JP Oldfield & Deadlight Dance Down The Cellar

I mean, Devizes own contemporary blues throwback, JP is getting bookings, and rightly so. He’s off to Trowbridge’s Lamb next Saturday for a double-bill with Joe Burke. Likewise our favourite Goth duo Deadlight Dance too, Tim showing me some fetching snaps from Friday night’s gig at Frome’s Tree House. But sometimes it’s nice to play an intimate home gig you DIY, so we’re down The Bear Hotel’s Cellar Bar, reviving a once beloved venue with alternative options to Devizes’ status quo…..

And it was; Nick Fletcher and Tim Emery were on the cobblestones first, attired marvellously macabre with whitewash faces; All Hallows’ Eve comes early for goths, and they don’t require Haribo! Equally terror-fically tenebrous was their set, sublimely shadowy synths, then their gloomy guitar rhythm fragments darkened by Nick’s howling vocals. When they came for air you could hear a pin drop.

Deadlight Dance found my inner-goth and devoured it some years ago, still their show improves like a fine Dracula’s blood-wine ….with age and nightly kills! They worked precisely through several tunes from their three albums, concentrating particularly on Chapter & Verse, last year’s gothic literary inspired outpouring. They sprinkled the set with covers, a synth-driven Cure’s Just Like Heaven, for example, quite different from the acoustic version on their breathtaking homage album, The Wiltshire Gothic.

They finished on their ghostly reverberating post-punk makeover of Heartbreak Hotel, because if you’re a goth duo planning to cover an Elvis Presley song, one about a lonely man jumping from a hotel window is apt. Then they stripped it back for an acoustic wandering through the crowd encore.

Herein lies the connection which made a double-bill of post-punk goth and rootsy blues work; JP Oldfield duties the plaintive projection of original southern blues, often termed gothic. Therein the expression of rural, economically disadvantaged African-American communities, and through his gorgeous bass vocal range, the metallicity of his resonator and pounding suitcase drum, it’s about as authentic as you’re going to get on our local circuit.

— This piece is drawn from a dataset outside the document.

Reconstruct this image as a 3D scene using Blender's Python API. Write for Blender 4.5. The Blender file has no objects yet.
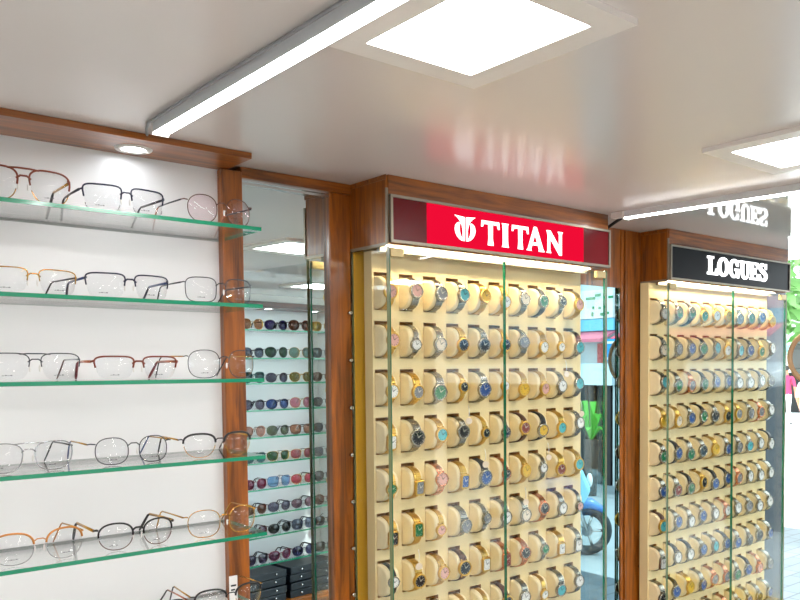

Yet if JP’s writing is foreboding and disquietude, in line with its influences, some of the darkest corners of his debut Bouffon wasn’t inclusive at this live show, and replaced by some outstanding, intricate and rightfully resonate guitar-work; plus there’s always the kazoo and his natural banter to brighten things up.

His latest single polished off an amazing set, No Rest, indeed. It embodies everything progressive about this rising star’s skill and bittersweet panache; a fellow who can hold an audience spellbound despite being, perhaps, an acquired taste. But I challenge anyone critical to stay whilst JP thrusts out House of the Rising Sun, making it his own, as it’s so befitting to his encapsulating style. Yet the broadest evaluation of JP Oldfield is simply that, through his dedication and blossoming experience he continuously improves. It is this then which encourages me to call this gig in, slight in attendees which it unfortunately was as the chills of autumn blast through, the best and most passionate I’ve seen JP play.

Mind you, I groaned about the weather shift to Nick of Deadlight Dance, who replied with positivity. Apparently, he likes Autumn, I joked, “that’s because you’re a goth and I’m a milkman!”

I do hope we can find more gigs down the Cellar Bar, and bring it back to its former glory, a sentiment I believe will be reflected by the live music hunters of Devizes.